In Oriental works of art, the Logos flowed down, and it found only a stammering expression in the human artistic material. Our art forms must be real forms of language that speak the language nature would speak if it could reach its goal. That is the artistic ideal, the artistic ideal that stands alongside the religious ideal, which sees nature in its predispositions, in its germinations.
And the third is our scientific ideal, that ideal which no longer, as with the Orientals, perceives thought as something that God whispers directly into the soul. Our modern ideal of thought or ideas can no longer perceive thought as the Greeks did, as a testimony to the divine arising in human beings; we find thought in a purely human way, through human work, through human inner soul work. But if we have elevated ourselves to thoughts in such a way that we allow nothing of egoism, nothing of selfishness, nothing of inner passion, which is taken up with this or that, that is, nothing of human partiality for one judgment or another, then we have elevated ourselves as human beings to experience the thought within ourselves in the form that it itself wants to take. Then we do not feel like the shaper, the creator of the thought, but like the inner soul arena through which the thought lives itself out within us. And then we feel the greatness of the thoughts we have formed ourselves, of the ideas we seem to have created within ourselves, without selfishness, without partiality for one judgment or another. Then we are surprised: the ideas we have formed in this way are worthy of representing the divine. We discover afterwards how the thought formed in our own breast is worthy of representing the divine. We first discover the thought and then discover: the thought is indeed the Logos! While you selflessly allow your thoughts to form within you, your selflessness has created the possibility that God was the creator of your thoughts. What the Orientals perceived as a revelation of thought, what the Greeks perceived as testimony through thought, we perceive as a living discovery: we have the thought, and it subsequently reveals itself to us as that which may express God.
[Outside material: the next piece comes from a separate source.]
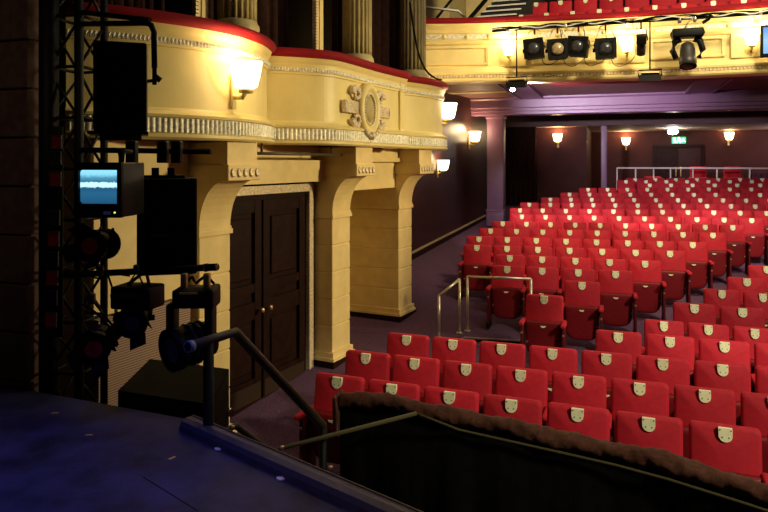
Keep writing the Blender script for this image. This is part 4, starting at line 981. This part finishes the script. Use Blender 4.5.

That is our scientific ideal.
And so we stand within human development, grasping the moment in which we live within human development, and know: We must succeed not only in looking at the human head with its ears on the side, with its larynx, with its crippled shoulder blades, but we must succeed, by transforming the form of nature, in creating from the growth of the shoulder blades, from the interweaving of the larynx with the ears, a unity of chest, head, wings, larynx, and ear, which appears to us as a Luciferic figure.
We come to see that which is artistic in nature, that which allows form to live in nature, so that a higher life of form emerges than is found in nature itself.
This also enables us to follow nature where it itself metamorphoses and transforms human beings. We are able to carry this art into the field of education and teaching. Where the child becomes a different person every day, we bring artistic creativity into our educational work, because we have first been so moved by art itself that we see in this art nature producing the Logos, which transcends itself. We learn from the source that becomes more than a source, that speaks to the gods; we learn from the tree that is more than a tree, because it stammers only in gestures through its branches, while in those forms that arise before the modern artistic imagination, it points to the gods with its branch gestures, with its crown gestures; we learn from the cosmos by metamorphosing its forms in the way they have been attempted to be transformed in our Goetheanum; we learn from it how we must work with the child day by day to transform what is being transformed in the child day by day. This enables us to bring art into the treatment of humanity, into pedagogy. And so on in other areas.
Understood in this way, the three newly revitalized great ideals of humanity arise before the soul of the anthroposophist: the religious ideal, the artistic ideal, the ideal of knowledge. Through the forms of the Goetheanum, the anthroposophist should feel inspired to experience this new formation of the noble, great human ideals. We must now quietly inscribe this in our souls. But we must draw enthusiasm from this. And when we draw enthusiasm for what elevates us in this way to the divine-spiritual through the three ideals, then this becomes our highest earthly ideal. When the Gospel says, “Love your neighbor as yourself and God above all,” then on the other hand it must be said: Whoever views the divine-spiritual as it must be viewed by modern man in the sense of the three ideals brought into the present learns to love the divine-spiritual, for he feels that he cannot be human unless he devotes himself to these three ideals with all the love he can muster. But then they also feel united in the same way with those who can send this love upward in the same way. They learn to love the divine-spiritual above all else and then their neighbor as themselves, out of love for the divine. And resentment does not arise.
But this is what can hold the individual members of the Anthroposophical Society together as a whole. We need this in the present. We have just experienced a phase in the Anthroposophical Society in which anthroposophy has flowed into individual branches of life: into education and teaching, into other practical forms of life, into the arts, and so on. Today we need unity. We have excellent Waldorf teachers and people who are doing excellent work in other fields. Today we need all those who are doing their best in their individual positions to find a way to allow the sources of anthroposophical life itself to flow anew. That is what we need today.
And because we need it, because we need the leading anthroposophical personalities to bear witness to the awareness that a revival of the Anthroposophical Society is currently necessary, this assembly is coming together in Stuttgart over the next few days, and if one is sincere about the Anthroposophical Society, one must have the greatest possible hopes for what will happen in Stuttgart over the next few days. For only if the personalities who will appear there find tones for this or that which resonate with a true, energetic enthusiasm for the three great ideals, which are at the same time ideals flowing out of love, only if there is a guarantee for this through the power and content of the words that are spoken there, can we hope that the Anthroposophical Society will achieve its goal. For what comes to light there will then also have to come to light in wider circles.
For myself, what I have to do will depend on the outcome of this Stuttgart conference. We look forward to it with anticipation. I ask you, if you are unable to attend, to be there in spirit with your powerful thoughts. For it is a matter of being present at an important moment, of actively committing oneself on a healthy foundation to the great ideals necessary for humanity today, those great ideals that are not spoken of in some arbitrary human writing, but in the writing that speaks to us so clearly from the whole development, from the meaning of the whole development of humanity itself, as clearly as the sun speaks to the waking human being. If we want to kindle enthusiasm in our souls in this way, then enthusiasm will turn into action. And we need action.